* GIVEN RECORDS:
_ _ _

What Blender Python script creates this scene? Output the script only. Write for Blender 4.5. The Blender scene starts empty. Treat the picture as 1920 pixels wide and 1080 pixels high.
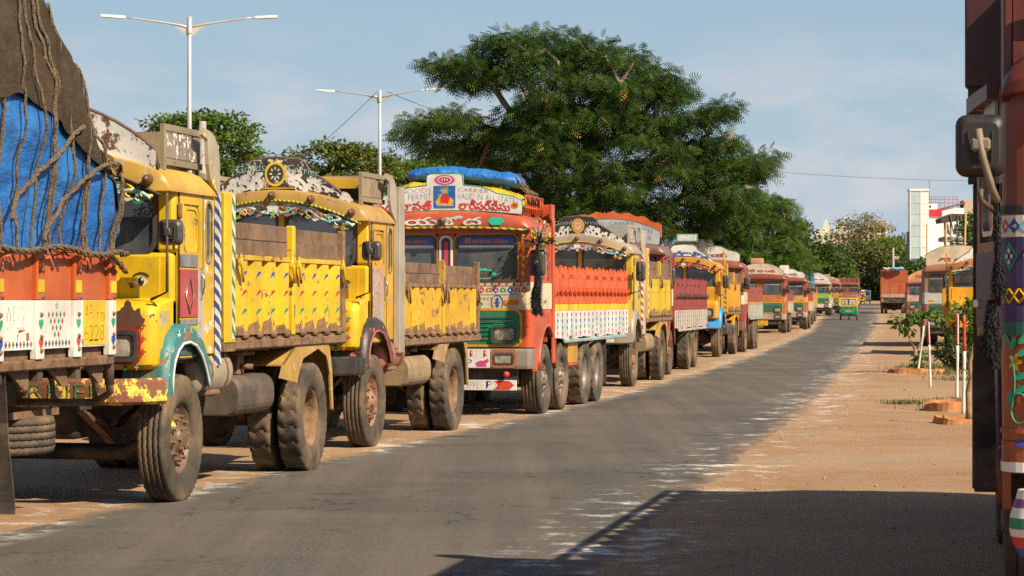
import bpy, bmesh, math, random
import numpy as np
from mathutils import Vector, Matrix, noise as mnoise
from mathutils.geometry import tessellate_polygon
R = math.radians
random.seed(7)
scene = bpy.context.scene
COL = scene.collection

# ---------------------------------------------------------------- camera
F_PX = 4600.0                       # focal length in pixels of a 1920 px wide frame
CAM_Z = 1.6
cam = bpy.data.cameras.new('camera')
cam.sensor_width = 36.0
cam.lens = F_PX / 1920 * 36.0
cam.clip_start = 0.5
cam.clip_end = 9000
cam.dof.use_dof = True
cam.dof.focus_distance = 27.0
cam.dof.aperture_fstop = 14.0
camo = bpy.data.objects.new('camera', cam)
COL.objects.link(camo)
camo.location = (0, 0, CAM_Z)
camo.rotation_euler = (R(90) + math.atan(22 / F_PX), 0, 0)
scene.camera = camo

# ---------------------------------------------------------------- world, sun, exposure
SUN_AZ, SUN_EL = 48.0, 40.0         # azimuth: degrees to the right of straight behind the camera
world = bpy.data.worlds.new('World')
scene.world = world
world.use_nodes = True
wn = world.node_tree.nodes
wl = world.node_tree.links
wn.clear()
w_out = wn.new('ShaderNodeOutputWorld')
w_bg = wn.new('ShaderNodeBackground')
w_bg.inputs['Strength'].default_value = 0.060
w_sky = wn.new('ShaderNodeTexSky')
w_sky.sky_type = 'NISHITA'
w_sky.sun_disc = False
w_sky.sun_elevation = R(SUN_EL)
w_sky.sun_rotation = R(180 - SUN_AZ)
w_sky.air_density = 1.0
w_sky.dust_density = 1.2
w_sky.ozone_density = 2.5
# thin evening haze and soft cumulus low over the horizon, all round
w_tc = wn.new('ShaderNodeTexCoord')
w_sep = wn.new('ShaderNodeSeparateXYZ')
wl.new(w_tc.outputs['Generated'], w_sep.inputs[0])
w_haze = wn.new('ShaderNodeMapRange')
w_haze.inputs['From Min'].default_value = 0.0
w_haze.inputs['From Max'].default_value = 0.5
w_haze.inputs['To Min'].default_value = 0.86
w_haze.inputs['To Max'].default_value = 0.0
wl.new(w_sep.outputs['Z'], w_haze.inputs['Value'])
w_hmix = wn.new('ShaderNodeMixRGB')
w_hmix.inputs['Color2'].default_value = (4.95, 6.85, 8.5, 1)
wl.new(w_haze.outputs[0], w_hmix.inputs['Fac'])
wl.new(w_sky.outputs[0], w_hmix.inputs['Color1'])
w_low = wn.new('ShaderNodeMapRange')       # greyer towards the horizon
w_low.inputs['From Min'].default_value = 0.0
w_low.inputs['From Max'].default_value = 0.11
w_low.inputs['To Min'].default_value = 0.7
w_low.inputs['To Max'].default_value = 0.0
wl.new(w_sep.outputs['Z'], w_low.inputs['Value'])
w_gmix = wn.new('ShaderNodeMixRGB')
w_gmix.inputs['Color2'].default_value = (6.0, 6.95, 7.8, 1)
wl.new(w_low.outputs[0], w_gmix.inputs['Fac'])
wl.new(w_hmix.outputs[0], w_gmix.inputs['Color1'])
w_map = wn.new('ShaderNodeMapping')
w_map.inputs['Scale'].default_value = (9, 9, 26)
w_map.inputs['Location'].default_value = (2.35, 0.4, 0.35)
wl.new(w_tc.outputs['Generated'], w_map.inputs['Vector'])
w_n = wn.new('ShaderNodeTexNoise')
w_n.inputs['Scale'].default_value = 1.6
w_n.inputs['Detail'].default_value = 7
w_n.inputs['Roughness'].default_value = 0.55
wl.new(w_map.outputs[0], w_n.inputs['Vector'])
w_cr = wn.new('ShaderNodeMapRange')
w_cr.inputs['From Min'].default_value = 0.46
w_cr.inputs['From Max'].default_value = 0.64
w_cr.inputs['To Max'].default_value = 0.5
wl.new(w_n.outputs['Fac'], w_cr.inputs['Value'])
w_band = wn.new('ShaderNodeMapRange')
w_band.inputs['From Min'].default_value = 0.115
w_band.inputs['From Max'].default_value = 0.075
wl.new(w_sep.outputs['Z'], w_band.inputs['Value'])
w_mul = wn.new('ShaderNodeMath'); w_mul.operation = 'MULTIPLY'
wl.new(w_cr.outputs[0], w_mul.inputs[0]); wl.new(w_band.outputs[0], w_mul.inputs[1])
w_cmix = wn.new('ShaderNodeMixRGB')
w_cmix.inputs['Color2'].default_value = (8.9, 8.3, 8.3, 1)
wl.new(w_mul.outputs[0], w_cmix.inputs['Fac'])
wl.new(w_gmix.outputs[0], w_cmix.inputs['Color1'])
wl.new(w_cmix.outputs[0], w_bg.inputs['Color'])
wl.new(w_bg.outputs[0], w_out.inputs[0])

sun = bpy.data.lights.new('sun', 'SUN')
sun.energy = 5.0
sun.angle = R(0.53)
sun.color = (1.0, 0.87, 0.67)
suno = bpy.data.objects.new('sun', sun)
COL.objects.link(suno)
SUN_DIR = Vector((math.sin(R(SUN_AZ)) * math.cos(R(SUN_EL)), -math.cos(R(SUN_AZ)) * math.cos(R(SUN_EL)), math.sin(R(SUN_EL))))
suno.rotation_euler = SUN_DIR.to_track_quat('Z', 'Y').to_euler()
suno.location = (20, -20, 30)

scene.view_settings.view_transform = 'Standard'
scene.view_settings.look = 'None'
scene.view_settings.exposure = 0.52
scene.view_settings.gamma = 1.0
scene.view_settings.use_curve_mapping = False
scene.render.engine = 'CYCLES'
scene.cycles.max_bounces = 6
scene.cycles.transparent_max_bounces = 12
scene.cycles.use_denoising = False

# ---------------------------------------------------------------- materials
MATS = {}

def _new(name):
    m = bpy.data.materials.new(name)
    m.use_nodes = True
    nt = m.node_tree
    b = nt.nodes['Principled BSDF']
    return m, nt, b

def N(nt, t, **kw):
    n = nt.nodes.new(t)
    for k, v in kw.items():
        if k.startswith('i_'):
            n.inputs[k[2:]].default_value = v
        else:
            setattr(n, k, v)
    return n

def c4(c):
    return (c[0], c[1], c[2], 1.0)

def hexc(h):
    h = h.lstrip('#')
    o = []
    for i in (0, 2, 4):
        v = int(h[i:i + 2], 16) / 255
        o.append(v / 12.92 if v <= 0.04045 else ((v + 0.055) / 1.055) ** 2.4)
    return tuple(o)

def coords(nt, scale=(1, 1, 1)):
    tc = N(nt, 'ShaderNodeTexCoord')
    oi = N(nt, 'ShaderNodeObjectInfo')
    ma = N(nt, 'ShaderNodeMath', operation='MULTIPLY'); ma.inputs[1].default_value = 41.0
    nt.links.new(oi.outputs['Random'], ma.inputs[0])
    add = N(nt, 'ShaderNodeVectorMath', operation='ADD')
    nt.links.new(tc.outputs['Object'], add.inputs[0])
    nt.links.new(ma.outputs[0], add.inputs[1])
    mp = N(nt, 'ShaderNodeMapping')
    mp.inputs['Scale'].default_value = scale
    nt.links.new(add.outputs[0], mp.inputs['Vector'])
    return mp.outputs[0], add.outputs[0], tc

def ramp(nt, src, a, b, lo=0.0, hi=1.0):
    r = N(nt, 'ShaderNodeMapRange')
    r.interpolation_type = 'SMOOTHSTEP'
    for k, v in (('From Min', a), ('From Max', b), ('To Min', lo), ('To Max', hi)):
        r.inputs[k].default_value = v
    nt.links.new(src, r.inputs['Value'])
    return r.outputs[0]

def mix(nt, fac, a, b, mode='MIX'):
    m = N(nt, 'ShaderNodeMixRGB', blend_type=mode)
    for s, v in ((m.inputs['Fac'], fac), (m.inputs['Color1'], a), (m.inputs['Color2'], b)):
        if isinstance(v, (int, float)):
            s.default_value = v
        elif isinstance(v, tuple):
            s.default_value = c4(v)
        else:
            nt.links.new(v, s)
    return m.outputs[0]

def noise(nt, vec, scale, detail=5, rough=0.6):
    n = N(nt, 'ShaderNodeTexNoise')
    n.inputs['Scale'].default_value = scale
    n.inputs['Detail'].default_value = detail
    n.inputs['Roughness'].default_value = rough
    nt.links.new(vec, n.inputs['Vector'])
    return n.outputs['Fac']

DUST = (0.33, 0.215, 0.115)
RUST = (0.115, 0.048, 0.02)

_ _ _

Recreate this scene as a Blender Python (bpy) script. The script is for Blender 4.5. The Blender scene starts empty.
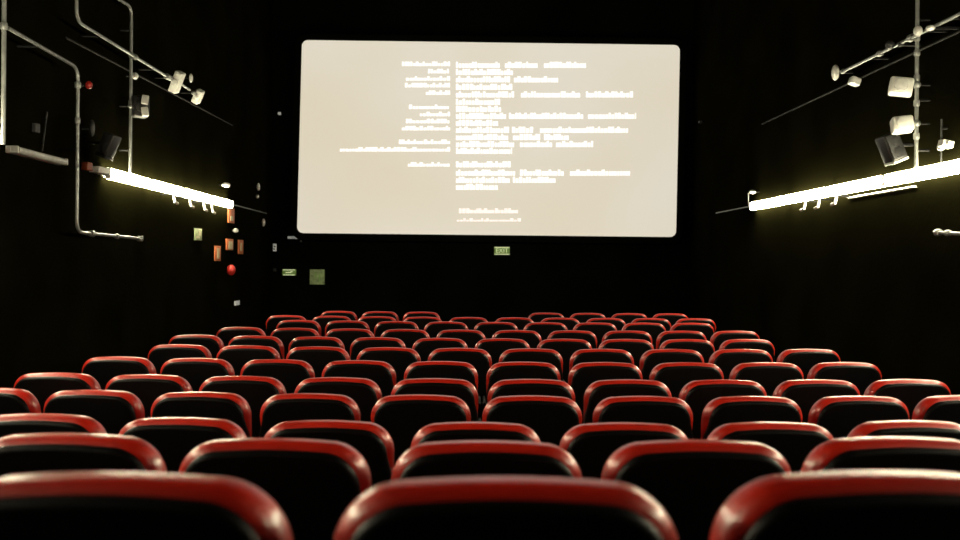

_ _ _

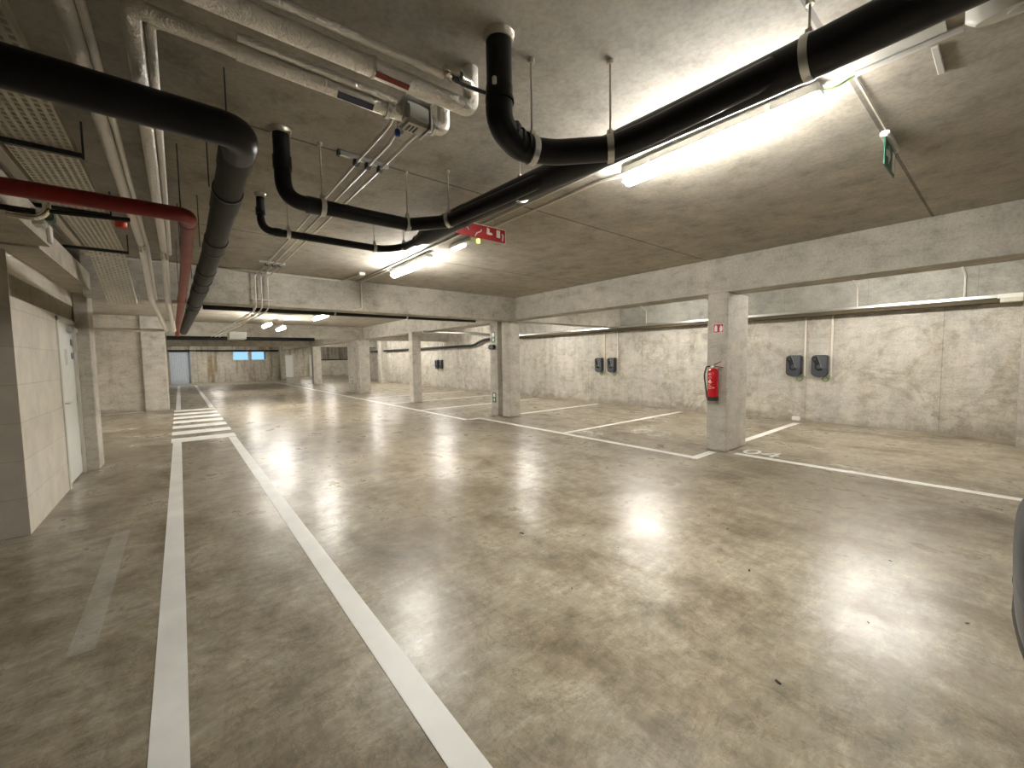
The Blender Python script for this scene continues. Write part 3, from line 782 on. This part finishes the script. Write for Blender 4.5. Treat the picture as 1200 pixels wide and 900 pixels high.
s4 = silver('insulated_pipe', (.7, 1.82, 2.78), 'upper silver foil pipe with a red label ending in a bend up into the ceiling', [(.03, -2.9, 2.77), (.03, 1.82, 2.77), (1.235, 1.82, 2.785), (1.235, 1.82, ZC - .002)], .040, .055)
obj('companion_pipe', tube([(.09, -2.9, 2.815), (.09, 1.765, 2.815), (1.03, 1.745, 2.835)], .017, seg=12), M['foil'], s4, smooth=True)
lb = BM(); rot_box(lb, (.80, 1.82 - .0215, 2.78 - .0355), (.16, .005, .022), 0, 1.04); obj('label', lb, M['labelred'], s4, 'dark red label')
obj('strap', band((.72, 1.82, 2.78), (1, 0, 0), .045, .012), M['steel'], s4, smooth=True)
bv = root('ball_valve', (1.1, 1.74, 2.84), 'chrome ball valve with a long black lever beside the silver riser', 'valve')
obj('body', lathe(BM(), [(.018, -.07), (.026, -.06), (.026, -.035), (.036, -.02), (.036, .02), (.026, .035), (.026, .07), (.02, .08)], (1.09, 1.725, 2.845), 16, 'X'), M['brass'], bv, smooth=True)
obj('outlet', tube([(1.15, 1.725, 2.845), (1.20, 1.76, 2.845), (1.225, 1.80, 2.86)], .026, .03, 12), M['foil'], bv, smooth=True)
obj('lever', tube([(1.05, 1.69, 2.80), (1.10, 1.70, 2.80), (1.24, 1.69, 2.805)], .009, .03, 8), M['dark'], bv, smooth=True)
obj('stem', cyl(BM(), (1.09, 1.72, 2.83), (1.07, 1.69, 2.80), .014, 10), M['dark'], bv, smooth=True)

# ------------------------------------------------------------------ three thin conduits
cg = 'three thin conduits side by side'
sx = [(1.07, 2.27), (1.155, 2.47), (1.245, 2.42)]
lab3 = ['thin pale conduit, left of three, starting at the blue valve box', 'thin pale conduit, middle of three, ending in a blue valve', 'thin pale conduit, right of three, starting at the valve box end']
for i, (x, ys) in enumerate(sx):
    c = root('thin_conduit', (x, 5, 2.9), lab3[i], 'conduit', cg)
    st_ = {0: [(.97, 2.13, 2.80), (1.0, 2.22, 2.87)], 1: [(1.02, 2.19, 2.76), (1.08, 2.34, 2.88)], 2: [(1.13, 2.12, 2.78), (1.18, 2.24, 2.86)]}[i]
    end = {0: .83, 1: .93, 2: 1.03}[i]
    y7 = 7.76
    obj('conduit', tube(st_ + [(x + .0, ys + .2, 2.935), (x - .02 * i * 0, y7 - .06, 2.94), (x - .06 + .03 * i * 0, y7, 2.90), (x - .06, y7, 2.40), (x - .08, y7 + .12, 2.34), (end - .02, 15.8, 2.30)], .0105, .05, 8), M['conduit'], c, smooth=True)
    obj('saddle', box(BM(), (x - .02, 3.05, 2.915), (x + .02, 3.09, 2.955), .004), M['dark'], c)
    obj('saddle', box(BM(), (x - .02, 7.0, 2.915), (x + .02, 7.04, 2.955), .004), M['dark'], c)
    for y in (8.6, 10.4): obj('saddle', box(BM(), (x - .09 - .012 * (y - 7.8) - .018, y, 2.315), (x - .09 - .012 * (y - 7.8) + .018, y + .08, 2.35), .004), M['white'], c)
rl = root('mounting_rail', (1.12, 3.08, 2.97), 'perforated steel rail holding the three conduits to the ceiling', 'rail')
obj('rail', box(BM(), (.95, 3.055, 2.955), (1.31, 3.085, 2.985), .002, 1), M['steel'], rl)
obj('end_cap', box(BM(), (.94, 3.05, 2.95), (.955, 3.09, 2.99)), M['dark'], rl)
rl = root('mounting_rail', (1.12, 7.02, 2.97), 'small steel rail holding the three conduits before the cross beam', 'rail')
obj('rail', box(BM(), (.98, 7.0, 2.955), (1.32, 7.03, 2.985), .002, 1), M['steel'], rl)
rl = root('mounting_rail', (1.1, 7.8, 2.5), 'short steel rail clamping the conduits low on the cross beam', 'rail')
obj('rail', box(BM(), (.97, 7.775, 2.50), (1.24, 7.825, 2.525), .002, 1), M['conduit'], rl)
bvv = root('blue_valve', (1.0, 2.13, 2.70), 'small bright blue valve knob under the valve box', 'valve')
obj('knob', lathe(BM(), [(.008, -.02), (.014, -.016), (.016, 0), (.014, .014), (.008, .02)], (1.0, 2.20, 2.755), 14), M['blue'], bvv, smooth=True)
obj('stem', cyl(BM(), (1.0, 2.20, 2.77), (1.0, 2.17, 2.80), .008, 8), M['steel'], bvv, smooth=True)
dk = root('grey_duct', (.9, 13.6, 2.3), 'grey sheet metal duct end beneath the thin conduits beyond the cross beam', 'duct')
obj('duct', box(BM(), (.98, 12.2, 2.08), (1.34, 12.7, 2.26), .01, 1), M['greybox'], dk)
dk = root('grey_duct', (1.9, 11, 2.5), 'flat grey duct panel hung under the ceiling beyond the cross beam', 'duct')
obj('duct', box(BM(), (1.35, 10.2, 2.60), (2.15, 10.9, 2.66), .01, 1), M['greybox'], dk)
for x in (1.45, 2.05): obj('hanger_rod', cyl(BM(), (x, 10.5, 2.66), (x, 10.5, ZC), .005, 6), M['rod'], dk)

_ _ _

* SHORT EXERCISE: Gather all lines from the records above in which "this" appears.

* EXERCISE RESULT:
What Blender Python script creates this scene? Output the script only. Write for Blender 4.5. The Blender scene starts empty. Treat the picture as 1920 pixels wide and 1080 pixels high.
Recreate this scene as a Blender Python (bpy) script. The script is for Blender 4.5. The Blender scene starts empty.
The Blender Python script for this scene continues. Write part 3, from line 782 on. This part finishes the script. Write for Blender 4.5. Treat the picture as 1200 pixels wide and 900 pixels high.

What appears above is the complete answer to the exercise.